Britain secretly sold Israel a key ingredient for its nuclear programme in 1958, according to official documents obtained by BBC News. Papers in the British National Archives show a deal was done to export 20 tonnes of heavy water for about £1.5m. No "peaceful use only" condition was placed on its use. Officials said imposing one would be "over zealous".
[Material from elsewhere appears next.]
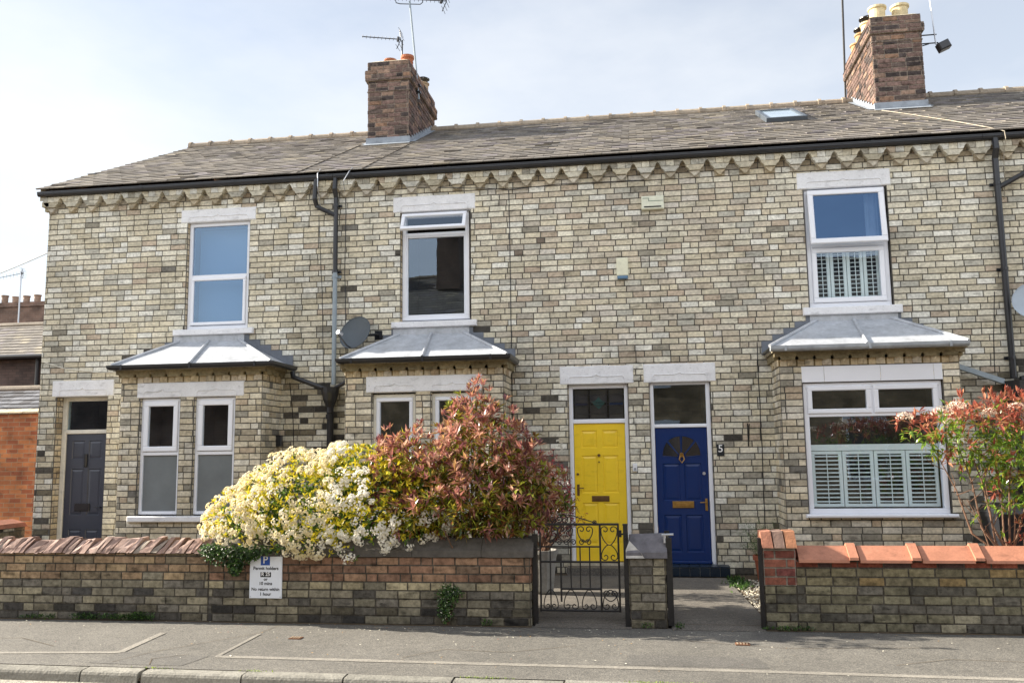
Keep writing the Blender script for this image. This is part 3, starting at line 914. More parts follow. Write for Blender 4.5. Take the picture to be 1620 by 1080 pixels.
def bayroof(house, x0, x1, t0, t1, gut_mat, gx0, gx1, sides=(True, True), label=None):
    ye = -0.84; ze = 3.135; zt = 3.58
    mb = MB()
    E = [(x0, 0.0, ze), (x0, ye, ze), (x1, ye, ze), (x1, 0.0, ze)]
    Tl = (t0, 0.0, zt); Tr = (t1, 0.0, zt)
    n = 10
    def lo(a, b, t): return tuple(a[i] * (1 - t) + b[i] * t for i in range(3))
    for i in range(n):       # front slope in strips, faintly uneven
        for j in range(12):
            def P(a, b):
                L0 = lo(E[1], Tl, a); R0 = lo(E[2], Tr, a)
                p = lo(L0, R0, b)
                k = 0.006 * nz(p[0] * 4, a * 4, 1) if 0 < a < 1 and 0 < b < 1 else 0
                return (p[0], p[1], p[2] + k)
            mb.face([P(i / n, j / 12), P(i / n, (j + 1) / 12), P((i + 1) / n, (j + 1) / 12), P((i + 1) / n, j / 12)])
    mb.face([E[0], E[1], Tl]); mb.face([E[2], E[3], Tr])
    mb.face([(x0, 0, ze - 0.002), (x1, 0, ze - 0.002), (x1, ye, ze - 0.002), (x0, ye, ze - 0.002)])
    mb.box(x0, ye - 0.004, ze - 0.035, x1, ye + 0.012, ze - 0.003)
    r = 0.024
    up_ = Vector((0, 0, 0.012))
    for a, b in ((E[1], Tl), (E[2], Tr), (lo(E[1], E[2], 0.5), lo(Tl, Tr, 0.5))):
        mb.tube([Vector(a) + up_, Vector(b) + up_], r, 8)
    # upstand on the wall and stepped flashings
    mb.box(t0 - 0.1, -0.024, zt - 0.03, t1 + 0.1, -0.008, 3.675)
    o = mb.build('bay_roof', M_lead, house, label)
    mb = MB()
    for xa, xb in ((x0, t0), (x1, t1)):
        st = 5
        mb = MB()
        for i in range(st):
            p = xa + (xb - xa) * i / st; q = xa + (xb - xa) * (i + 1) / st
            za = ze + (zt - ze) * i / st
            zk = math.ceil((za + 0.06) / H) * H + H
            a, b = sorted((p, q))
            mb.box(a, -0.021, za - 0.02, b, -0.009, zk)
        mb.build('flashing', M_oldlead, o)
    # gutter
    mb = MB()
    y = ye - 0.03; z = 3.115; rr = 0.052
    prof = [(-rr - .004, z + .022), (-rr, z + .012)] + [(-rr * math.cos(math.pi * k / 8), z - rr * .9 * math.sin(math.pi * k / 8)) for k in range(9)] + [(rr, z + .02)]
    m = len(prof)
    def run(pt):
        for a, b in zip(pt[:-1], pt[1:]):
            A = [a(p, zz) for p, zz in prof]; B = [b(p, zz) for p, zz in prof]
            mb.faces(A + B, [(i, i + 1, m + i + 1, m + i) for i in range(m - 1)])
    pts = []
    if sides[0]: pts.append(lambda p, zz: (gx0 + p, -0.03, zz)); pts.append(lambda p, zz: (gx0 + p, y + p, zz))
    else: pts.append(lambda p, zz: (gx0, y + p, zz))
    if sides[1]: pts.append(lambda p, zz: (gx1 - p, y + p, zz)); pts.append(lambda p, zz: (gx1 - p, -0.03, zz))
    else: pts.append(lambda p, zz: (gx1, y + p, zz))
    run(pts)
    if not sides[0]: mb.face([(gx0, y + p, zz) for p, zz in prof])
    if not sides[1]: mb.face([(gx1, y + p, zz) for p, zz in prof])
    for t in (0.07, 0.5, 0.9):
        xx = gx0 + (gx1 - gx0) * t
        mb.box(xx, y - rr - 0.010, z - 0.046, xx + 0.03, y - rr - 0.002, z + 0.026)
    mb.build('bay_gutter', gut_mat, house)
    return o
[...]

http://news.bbc.co.uk/1/hi/uk/4743987.stm

Israel's acquisition of nuclear bombs has been one of the most sustained pieces of deceit in recent history. The project was guarded with such passion that in the 1980s the technician Mordechai Vanunu was kidnapped and spent 11 years in solitary confinement for blowing some of its secrets. It is remarkable then, that documents lying unnoticed in the public records office at Kew should reveal Britain's hitherto unknown role 47 years ago in deceiving the US and supplying Israel with the means to go nuclear. The main files on the subject, from the UK Atomic Energy Authority, are still classified. But BBC Newsnight producer Meirion Jones says he found a handful of key copies in a routinely declassified but obscure Foreign Office counter-proliferation archive. Apart from a passing mention of a British connection in 1998 by Israeli academic Avner Cohen, the UK's key role seems to have been completely unknown to historians. What the documents still fail to reveal, however, is how high up in the Macmillan government the decision was taken to go behind the back of President Eisenhower and load 20 tons of heavy water from Britain on to Israeli ships, thus enabling Israel to start up its Dimona reactor.